• [REQUIREMENTS]: Pull out every line below that contains the word "continues".

★ ★ ★ ★ ★

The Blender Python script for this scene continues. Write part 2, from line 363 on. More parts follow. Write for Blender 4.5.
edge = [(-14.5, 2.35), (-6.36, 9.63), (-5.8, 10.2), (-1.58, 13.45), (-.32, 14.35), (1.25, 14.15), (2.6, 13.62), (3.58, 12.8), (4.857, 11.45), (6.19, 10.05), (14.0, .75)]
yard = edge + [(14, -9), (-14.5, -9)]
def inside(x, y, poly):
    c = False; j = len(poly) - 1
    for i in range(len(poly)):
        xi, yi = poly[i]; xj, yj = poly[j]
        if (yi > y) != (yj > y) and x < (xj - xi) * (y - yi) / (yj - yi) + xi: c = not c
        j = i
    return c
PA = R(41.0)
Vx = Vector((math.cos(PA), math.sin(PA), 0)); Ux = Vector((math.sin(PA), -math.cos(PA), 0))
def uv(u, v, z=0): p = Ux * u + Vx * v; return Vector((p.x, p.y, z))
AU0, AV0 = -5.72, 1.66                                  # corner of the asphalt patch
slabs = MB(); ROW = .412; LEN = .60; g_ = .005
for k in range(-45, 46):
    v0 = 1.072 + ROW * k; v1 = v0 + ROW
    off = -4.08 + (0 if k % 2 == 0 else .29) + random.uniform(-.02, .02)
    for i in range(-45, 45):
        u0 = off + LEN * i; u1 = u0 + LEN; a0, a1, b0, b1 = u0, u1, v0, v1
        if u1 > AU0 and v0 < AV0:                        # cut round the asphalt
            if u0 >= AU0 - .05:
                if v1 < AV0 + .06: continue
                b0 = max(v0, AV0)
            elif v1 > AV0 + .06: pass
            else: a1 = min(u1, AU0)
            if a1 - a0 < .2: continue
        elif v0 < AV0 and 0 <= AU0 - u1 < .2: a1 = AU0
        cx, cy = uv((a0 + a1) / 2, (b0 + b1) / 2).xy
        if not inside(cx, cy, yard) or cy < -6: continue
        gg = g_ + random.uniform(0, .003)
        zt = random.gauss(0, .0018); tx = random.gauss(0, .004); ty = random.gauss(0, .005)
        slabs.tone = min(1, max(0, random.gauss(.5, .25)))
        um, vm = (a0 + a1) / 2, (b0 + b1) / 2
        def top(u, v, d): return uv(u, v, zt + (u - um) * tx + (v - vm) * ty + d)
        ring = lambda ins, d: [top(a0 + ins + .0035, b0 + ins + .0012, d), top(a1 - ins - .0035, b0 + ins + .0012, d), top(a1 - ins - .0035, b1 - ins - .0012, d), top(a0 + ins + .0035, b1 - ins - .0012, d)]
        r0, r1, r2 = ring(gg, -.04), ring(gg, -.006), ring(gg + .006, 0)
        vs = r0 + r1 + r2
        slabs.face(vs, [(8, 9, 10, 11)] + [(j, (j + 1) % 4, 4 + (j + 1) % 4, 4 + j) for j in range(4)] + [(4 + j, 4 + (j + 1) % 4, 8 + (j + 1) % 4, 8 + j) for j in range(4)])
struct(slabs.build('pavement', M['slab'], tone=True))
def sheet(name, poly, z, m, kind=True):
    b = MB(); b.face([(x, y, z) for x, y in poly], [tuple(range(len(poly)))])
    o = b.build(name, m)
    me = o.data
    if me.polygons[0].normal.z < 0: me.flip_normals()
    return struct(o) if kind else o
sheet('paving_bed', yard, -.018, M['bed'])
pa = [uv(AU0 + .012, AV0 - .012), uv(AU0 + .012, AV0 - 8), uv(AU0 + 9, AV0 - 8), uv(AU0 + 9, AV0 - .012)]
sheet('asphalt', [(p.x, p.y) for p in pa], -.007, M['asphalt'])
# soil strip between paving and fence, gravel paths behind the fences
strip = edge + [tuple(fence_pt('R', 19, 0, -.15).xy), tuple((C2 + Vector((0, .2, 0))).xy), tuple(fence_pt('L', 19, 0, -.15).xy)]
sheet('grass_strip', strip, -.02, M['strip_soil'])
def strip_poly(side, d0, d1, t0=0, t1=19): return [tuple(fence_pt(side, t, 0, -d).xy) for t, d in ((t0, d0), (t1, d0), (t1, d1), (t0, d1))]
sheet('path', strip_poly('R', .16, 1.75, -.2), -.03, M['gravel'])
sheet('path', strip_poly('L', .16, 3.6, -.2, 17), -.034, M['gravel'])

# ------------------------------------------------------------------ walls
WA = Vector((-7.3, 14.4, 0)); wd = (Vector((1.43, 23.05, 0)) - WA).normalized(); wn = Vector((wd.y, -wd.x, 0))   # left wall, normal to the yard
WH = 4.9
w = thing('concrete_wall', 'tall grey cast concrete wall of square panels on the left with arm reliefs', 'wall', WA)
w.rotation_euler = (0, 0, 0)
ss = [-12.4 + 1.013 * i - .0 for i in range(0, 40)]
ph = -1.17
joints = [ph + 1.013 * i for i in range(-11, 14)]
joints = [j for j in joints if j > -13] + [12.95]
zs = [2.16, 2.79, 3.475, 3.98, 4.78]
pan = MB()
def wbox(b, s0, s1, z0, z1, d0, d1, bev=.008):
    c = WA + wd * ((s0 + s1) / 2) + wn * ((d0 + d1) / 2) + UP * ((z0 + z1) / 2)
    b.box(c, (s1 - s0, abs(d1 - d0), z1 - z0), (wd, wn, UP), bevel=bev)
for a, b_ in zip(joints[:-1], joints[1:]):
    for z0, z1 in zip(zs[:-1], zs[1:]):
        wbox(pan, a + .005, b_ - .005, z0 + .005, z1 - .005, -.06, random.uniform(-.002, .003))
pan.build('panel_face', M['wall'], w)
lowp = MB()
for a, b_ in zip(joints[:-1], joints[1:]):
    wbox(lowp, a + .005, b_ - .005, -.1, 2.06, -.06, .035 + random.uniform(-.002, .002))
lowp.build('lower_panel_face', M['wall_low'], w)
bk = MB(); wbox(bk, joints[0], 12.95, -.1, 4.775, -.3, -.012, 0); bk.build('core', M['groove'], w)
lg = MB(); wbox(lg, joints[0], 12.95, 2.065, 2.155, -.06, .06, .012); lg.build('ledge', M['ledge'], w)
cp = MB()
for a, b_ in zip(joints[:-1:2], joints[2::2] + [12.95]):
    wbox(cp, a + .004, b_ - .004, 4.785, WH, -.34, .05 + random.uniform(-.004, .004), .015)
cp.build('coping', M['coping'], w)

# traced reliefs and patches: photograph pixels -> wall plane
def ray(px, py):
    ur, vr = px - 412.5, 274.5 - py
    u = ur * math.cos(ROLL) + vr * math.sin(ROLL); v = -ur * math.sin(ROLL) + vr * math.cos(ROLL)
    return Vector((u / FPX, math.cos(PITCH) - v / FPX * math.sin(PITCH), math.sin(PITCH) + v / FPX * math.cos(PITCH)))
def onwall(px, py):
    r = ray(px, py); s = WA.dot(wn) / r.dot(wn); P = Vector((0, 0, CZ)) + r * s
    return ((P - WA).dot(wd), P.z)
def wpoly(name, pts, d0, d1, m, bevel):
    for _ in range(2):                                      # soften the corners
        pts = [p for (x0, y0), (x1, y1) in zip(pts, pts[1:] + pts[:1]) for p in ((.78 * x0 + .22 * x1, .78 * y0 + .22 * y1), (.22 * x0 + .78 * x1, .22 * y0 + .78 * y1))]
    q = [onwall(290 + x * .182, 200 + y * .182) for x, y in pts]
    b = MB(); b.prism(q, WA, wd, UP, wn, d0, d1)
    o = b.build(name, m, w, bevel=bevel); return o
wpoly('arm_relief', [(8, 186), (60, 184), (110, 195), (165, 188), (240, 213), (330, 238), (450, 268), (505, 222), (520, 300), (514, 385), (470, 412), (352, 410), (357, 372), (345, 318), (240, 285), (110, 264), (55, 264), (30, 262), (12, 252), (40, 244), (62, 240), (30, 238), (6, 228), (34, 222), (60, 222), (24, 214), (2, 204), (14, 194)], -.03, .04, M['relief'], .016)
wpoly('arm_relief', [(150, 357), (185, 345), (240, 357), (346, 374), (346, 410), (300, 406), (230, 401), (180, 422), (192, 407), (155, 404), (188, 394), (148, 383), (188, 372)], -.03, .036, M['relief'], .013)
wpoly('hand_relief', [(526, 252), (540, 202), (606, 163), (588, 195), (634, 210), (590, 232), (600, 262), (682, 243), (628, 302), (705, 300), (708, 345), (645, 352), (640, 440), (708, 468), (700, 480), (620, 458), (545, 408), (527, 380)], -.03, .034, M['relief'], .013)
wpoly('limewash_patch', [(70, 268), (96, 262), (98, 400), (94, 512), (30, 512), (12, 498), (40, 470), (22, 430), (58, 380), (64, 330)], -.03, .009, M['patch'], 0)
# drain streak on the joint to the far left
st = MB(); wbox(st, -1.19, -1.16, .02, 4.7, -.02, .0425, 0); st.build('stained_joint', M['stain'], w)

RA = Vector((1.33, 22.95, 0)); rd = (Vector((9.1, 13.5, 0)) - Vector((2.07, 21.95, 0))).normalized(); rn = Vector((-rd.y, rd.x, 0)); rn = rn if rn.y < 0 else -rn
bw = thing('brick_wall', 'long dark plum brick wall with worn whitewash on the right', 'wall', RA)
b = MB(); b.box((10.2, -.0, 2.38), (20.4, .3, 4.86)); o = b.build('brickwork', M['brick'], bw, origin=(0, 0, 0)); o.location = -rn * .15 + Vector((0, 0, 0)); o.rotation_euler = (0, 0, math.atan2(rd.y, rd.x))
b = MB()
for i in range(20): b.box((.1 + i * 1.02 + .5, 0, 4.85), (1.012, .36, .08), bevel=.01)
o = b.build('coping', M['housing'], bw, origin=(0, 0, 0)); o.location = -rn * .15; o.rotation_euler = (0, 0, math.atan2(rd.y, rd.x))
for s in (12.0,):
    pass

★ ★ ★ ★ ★

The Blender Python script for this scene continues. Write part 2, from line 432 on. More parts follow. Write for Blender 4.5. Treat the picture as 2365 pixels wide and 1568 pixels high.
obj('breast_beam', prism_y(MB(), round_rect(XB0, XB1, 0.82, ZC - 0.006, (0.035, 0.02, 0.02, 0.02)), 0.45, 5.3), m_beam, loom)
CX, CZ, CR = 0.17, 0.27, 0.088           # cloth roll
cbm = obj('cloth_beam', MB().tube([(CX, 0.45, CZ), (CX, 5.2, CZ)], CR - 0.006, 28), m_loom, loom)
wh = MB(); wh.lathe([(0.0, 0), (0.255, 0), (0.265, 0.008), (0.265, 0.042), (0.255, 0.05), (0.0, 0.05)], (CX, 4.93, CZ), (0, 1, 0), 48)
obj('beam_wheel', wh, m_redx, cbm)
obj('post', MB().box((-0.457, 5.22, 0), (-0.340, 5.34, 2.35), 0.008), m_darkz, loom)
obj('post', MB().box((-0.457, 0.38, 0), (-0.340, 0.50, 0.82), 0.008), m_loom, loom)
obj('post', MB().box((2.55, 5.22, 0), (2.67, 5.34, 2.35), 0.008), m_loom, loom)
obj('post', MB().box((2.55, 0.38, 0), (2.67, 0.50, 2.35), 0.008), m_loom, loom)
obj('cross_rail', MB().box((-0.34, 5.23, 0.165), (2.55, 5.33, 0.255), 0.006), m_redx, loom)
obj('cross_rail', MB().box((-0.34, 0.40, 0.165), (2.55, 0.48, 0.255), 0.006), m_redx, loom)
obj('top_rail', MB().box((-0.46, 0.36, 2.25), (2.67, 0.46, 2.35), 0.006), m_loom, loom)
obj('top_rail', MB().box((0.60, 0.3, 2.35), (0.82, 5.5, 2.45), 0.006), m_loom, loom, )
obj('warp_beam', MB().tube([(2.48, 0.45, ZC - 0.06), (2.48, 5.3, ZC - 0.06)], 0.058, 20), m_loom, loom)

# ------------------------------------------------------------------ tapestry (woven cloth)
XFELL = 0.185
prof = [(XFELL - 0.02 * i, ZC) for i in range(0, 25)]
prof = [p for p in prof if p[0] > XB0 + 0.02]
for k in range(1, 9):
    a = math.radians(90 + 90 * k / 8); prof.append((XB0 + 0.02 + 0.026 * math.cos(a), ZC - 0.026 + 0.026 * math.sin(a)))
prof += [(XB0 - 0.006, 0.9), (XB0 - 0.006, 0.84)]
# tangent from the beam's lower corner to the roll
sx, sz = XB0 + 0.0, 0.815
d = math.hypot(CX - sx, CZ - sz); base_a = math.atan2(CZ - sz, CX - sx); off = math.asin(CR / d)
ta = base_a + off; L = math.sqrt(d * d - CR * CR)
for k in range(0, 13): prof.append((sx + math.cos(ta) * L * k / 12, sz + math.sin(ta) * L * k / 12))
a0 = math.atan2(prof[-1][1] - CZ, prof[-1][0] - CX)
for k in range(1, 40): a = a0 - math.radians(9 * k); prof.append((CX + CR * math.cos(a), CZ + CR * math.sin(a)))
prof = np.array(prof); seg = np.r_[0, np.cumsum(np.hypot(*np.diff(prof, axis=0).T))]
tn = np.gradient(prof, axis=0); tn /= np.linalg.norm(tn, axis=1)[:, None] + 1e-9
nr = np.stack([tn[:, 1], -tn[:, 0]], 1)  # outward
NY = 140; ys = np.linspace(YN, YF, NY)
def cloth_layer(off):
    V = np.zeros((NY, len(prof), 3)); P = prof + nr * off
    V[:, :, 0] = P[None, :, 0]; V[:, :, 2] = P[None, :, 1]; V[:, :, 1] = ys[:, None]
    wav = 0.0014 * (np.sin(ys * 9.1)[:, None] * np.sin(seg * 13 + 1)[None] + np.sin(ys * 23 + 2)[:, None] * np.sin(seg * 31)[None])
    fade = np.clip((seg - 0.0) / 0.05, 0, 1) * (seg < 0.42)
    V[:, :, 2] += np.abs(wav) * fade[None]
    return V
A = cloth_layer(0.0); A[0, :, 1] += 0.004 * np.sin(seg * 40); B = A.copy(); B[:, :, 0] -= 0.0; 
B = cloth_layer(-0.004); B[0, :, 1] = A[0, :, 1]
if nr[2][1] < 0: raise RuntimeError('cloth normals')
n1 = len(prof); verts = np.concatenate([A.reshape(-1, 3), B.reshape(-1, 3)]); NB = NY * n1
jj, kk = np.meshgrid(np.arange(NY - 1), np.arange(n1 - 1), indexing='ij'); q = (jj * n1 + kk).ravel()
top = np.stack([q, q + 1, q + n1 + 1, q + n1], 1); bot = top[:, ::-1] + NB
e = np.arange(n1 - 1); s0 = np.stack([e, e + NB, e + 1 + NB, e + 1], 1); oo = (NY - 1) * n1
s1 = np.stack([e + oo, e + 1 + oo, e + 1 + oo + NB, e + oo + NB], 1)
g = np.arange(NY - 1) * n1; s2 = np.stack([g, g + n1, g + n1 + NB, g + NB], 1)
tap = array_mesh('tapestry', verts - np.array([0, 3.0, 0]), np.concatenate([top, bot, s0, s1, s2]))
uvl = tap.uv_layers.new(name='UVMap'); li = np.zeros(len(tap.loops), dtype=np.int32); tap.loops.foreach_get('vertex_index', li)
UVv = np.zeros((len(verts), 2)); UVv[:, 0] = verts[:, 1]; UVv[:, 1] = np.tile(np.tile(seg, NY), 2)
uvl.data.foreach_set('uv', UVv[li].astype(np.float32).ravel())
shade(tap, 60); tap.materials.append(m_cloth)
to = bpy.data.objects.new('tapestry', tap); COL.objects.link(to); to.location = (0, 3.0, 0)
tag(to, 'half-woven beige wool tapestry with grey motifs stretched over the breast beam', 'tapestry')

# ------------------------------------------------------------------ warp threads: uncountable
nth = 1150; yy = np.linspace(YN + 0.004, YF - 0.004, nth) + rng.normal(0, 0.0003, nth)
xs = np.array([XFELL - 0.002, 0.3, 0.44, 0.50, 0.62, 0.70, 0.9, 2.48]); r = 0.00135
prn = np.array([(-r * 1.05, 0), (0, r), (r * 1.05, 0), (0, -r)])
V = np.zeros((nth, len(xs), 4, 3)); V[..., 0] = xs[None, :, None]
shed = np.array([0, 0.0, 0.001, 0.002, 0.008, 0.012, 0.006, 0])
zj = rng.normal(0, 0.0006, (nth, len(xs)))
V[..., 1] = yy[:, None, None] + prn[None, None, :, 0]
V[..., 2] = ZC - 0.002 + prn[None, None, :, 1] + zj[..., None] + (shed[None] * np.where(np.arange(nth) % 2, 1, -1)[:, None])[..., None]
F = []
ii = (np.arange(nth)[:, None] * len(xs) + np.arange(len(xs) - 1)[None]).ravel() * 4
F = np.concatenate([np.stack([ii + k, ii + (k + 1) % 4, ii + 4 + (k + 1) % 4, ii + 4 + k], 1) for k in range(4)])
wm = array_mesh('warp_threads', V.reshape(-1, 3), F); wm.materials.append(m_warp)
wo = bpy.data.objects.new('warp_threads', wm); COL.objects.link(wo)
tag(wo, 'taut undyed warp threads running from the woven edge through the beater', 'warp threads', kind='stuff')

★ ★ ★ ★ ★

• [WORKED SOLUTION]:
The Blender Python script for this scene continues. Write part 2, from line 363 on. More parts follow. Write for Blender 4.5.
The Blender Python script for this scene continues. Write part 2, from line 432 on. More parts follow. Write for Blender 4.5. Treat the picture as 2365 pixels wide and 1568 pixels high.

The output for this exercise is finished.